Mrs May’s pledge to re-introduce grammar schools where there is a local desire for them is not merely sensible: it is scriptural.
Let me declare my interest: I went to a Catholic grammar school. The majority of pupils were there having passed the 11-plus, but there were not enough bright Catholics to fill all the places (those who failed were normally sent to Cardinal Newman’s secondary modern in another part of the city). So the surplus places were offered to Protestant children on a fee-paying basis. Most of them had failed the 11-plus but were accepted on the basis of the school’s own entrance exam. I was one of the latter.
It took but five minutes to recognise that the 11-plus was a long way from infallible. Some of the brightest children in the fast stream had failed it and some of the strugglers in the third stream had passed it. Nor was it a question just of late development. Some of the failures excelled in Latin or maths from the outset.
That injustice, however, can be put right by a more flexible system of transfers. The core concept of giving the brightest children a highly academic education tailored to their abilities is sound and just.
Consider the Parable of the Talents. One man was gifted with five talents which he turned into another five, one with two which he used to make another two, but the chap with a single talent buried it in the ground and did nothing with it.
As a society we do nothing with a lot of talent, which lies buried in the ground of large urban council estates. A bright child from a deprived or chaotic background has a major escape route if his or her education is designed to stretch abilities to the limit. I saw it happen often enough in my own constituency which had both the 11-plus and grammar schools.
To be sure, the children of professional parents will be coached and encouraged, but instead of worrying about their “unfair” advantages we should worry about the unfair disadvantages of those who, able to profit from a rigorous education to the benefit of both self and others, instead sit in disrupted classes, breathing a lack of aspiration in the very air around them. There is nothing kind or Christian about that.
We think nothing of it if people who are exceptionally gifted in music, sport or the arts receive special coaching or scholarships to nurture their talent, but we have somehow been persuaded that it is different for academic children. It is not. There is not and never has been anything divisive about making sure that nobody’s talent is buried in the ground.
The master in Our Lord’s parable was pretty furious to find the gift he had given languishing in a hole. He punished the servant by taking it away. Today, however, it is the system itself which buries the talent, with often its owner being unaware of its presence. If it is then taken away it is all our loss.

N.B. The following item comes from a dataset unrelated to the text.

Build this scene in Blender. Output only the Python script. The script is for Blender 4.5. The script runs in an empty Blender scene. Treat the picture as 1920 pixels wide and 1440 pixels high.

The parable also makes the obvious point that although we are not all equally endowed it is what we do with what we have that matters. The Good Samaritan had done pretty well for himself for we know that he was travelling with a beast carrying oil, wine and bandages, and that he had money enough to pay the innkeeper and to take out credit with him.
Had he done less well, he would have been unable to help the man who fell among thieves. Similarly, every talent buried in the ground is an opportunity missed not just for the individual but for us all.
It is fatuous to argue that massing a large number of pupils with mixed abilities allows every talent to be catered for. That works well enough where there is home back-up and a catchment area which provides for shared aspiration between parents and schools. But, as the PM observed, that tends to result in selection by house price. Selection by merit is much fairer.
I am proud that one of the PM’s earliest announcements should be permission for new grammar schools to come into being. Then, of course, there is Brexit. Perhaps when we are no longer part of a big, interventionist, protectionist bloc, British talents will be able to flourish, having been finally dug up from the ground and put to use.
The success of our athletes in the Olympics is a tribute to the National Lottery as well as their own talents. They were given a chance to bring on sporting prowess. Why on earth should it be less moral to provide for tomorrow’s Nobel Prize winners?